▶ STORED DATA:
────
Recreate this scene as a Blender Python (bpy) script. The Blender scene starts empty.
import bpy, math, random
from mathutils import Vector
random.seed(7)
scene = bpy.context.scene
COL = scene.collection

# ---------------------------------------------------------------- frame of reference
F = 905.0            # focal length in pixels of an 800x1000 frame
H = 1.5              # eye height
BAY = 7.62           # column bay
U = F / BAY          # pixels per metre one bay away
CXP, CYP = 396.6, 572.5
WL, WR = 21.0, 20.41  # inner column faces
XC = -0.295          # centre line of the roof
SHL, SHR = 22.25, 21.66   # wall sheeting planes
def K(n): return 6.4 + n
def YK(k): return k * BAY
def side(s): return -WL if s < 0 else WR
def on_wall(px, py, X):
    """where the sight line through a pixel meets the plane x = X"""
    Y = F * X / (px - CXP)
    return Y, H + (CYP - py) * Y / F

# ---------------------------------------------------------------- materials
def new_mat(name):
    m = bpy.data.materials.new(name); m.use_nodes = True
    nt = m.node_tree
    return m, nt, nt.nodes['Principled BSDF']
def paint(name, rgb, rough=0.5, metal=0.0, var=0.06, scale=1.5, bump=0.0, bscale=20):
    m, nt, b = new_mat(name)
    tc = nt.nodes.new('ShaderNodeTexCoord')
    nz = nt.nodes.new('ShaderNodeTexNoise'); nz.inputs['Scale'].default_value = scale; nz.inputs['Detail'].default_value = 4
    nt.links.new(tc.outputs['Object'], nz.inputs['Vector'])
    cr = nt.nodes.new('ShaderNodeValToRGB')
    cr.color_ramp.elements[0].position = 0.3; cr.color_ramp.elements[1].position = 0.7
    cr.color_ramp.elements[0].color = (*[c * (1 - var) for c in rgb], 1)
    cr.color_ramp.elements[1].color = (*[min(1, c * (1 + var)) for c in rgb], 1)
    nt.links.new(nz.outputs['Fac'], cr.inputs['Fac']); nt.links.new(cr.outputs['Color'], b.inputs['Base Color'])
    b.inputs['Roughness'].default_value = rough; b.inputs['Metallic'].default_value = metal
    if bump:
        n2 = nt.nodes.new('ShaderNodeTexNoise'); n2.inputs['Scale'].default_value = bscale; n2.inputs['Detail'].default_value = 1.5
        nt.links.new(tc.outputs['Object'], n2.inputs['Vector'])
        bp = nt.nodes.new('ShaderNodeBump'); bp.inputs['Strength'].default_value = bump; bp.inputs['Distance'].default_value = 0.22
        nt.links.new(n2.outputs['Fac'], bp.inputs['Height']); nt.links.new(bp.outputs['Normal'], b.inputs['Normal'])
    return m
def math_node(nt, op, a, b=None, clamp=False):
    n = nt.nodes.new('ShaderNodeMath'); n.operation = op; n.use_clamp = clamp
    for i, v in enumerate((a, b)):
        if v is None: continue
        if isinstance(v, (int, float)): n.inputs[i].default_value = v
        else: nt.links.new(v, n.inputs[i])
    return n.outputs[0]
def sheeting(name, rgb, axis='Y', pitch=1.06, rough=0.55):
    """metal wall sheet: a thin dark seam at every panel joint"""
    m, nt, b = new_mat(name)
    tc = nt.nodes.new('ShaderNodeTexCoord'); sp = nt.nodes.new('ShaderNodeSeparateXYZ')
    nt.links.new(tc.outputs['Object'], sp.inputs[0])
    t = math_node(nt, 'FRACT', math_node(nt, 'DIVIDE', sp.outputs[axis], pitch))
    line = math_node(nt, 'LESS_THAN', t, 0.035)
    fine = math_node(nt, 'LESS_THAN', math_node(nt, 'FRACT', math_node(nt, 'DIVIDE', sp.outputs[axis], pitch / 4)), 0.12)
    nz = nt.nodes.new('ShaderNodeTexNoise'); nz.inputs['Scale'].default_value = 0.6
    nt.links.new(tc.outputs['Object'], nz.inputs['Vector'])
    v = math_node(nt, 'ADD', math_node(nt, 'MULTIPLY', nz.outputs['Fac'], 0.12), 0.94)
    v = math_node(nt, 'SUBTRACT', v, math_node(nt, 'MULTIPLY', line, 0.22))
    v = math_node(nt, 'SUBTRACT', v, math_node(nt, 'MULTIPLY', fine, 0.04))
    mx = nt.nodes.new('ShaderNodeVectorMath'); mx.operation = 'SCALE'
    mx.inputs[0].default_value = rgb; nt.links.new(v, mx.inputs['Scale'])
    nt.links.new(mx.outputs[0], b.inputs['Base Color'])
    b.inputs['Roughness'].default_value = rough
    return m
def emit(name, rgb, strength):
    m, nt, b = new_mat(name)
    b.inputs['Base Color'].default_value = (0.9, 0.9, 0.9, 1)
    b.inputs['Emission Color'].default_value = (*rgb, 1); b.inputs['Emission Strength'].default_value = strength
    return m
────
▶ WHAT YOU HAVE TO DO: Restate the whole listing exactly, leaving out nothing.

▶ RESULT:
Recreate this scene as a Blender Python (bpy) script. The Blender scene starts empty.
import bpy, math, random
from mathutils import Vector
random.seed(7)
scene = bpy.context.scene
COL = scene.collection

# ---------------------------------------------------------------- frame of reference
F = 905.0            # focal length in pixels of an 800x1000 frame
H = 1.5              # eye height
BAY = 7.62           # column bay
U = F / BAY          # pixels per metre one bay away
CXP, CYP = 396.6, 572.5
WL, WR = 21.0, 20.41  # inner column faces
XC = -0.295          # centre line of the roof
SHL, SHR = 22.25, 21.66   # wall sheeting planes
def K(n): return 6.4 + n
def YK(k): return k * BAY
def side(s): return -WL if s < 0 else WR
def on_wall(px, py, X):
    """where the sight line through a pixel meets the plane x = X"""
    Y = F * X / (px - CXP)
    return Y, H + (CYP - py) * Y / F

# ---------------------------------------------------------------- materials
def new_mat(name):
    m = bpy.data.materials.new(name); m.use_nodes = True
    nt = m.node_tree
    return m, nt, nt.nodes['Principled BSDF']
def paint(name, rgb, rough=0.5, metal=0.0, var=0.06, scale=1.5, bump=0.0, bscale=20):
    m, nt, b = new_mat(name)
    tc = nt.nodes.new('ShaderNodeTexCoord')
    nz = nt.nodes.new('ShaderNodeTexNoise'); nz.inputs['Scale'].default_value = scale; nz.inputs['Detail'].default_value = 4
    nt.links.new(tc.outputs['Object'], nz.inputs['Vector'])
    cr = nt.nodes.new('ShaderNodeValToRGB')
    cr.color_ramp.elements[0].position = 0.3; cr.color_ramp.elements[1].position = 0.7
    cr.color_ramp.elements[0].color = (*[c * (1 - var) for c in rgb], 1)
    cr.color_ramp.elements[1].color = (*[min(1, c * (1 + var)) for c in rgb], 1)
    nt.links.new(nz.outputs['Fac'], cr.inputs['Fac']); nt.links.new(cr.outputs['Color'], b.inputs['Base Color'])
    b.inputs['Roughness'].default_value = rough; b.inputs['Metallic'].default_value = metal
    if bump:
        n2 = nt.nodes.new('ShaderNodeTexNoise'); n2.inputs['Scale'].default_value = bscale; n2.inputs['Detail'].default_value = 1.5
        nt.links.new(tc.outputs['Object'], n2.inputs['Vector'])
        bp = nt.nodes.new('ShaderNodeBump'); bp.inputs['Strength'].default_value = bump; bp.inputs['Distance'].default_value = 0.22
        nt.links.new(n2.outputs['Fac'], bp.inputs['Height']); nt.links.new(bp.outputs['Normal'], b.inputs['Normal'])
    return m
def math_node(nt, op, a, b=None, clamp=False):
    n = nt.nodes.new('ShaderNodeMath'); n.operation = op; n.use_clamp = clamp
    for i, v in enumerate((a, b)):
        if v is None: continue
        if isinstance(v, (int, float)): n.inputs[i].default_value = v
        else: nt.links.new(v, n.inputs[i])
    return n.outputs[0]
def sheeting(name, rgb, axis='Y', pitch=1.06, rough=0.55):
    """metal wall sheet: a thin dark seam at every panel joint"""
    m, nt, b = new_mat(name)
    tc = nt.nodes.new('ShaderNodeTexCoord'); sp = nt.nodes.new('ShaderNodeSeparateXYZ')
    nt.links.new(tc.outputs['Object'], sp.inputs[0])
    t = math_node(nt, 'FRACT', math_node(nt, 'DIVIDE', sp.outputs[axis], pitch))
    line = math_node(nt, 'LESS_THAN', t, 0.035)
    fine = math_node(nt, 'LESS_THAN', math_node(nt, 'FRACT', math_node(nt, 'DIVIDE', sp.outputs[axis], pitch / 4)), 0.12)
    nz = nt.nodes.new('ShaderNodeTexNoise'); nz.inputs['Scale'].default_value = 0.6
    nt.links.new(tc.outputs['Object'], nz.inputs['Vector'])
    v = math_node(nt, 'ADD', math_node(nt, 'MULTIPLY', nz.outputs['Fac'], 0.12), 0.94)
    v = math_node(nt, 'SUBTRACT', v, math_node(nt, 'MULTIPLY', line, 0.22))
    v = math_node(nt, 'SUBTRACT', v, math_node(nt, 'MULTIPLY', fine, 0.04))
    mx = nt.nodes.new('ShaderNodeVectorMath'); mx.operation = 'SCALE'
    mx.inputs[0].default_value = rgb; nt.links.new(v, mx.inputs['Scale'])
    nt.links.new(mx.outputs[0], b.inputs['Base Color'])
    b.inputs['Roughness'].default_value = rough
    return m
def emit(name, rgb, strength):
    m, nt, b = new_mat(name)
    b.inputs['Base Color'].default_value = (0.9, 0.9, 0.9, 1)
    b.inputs['Emission Color'].default_value = (*rgb, 1); b.inputs['Emission Strength'].default_value = strength
    return m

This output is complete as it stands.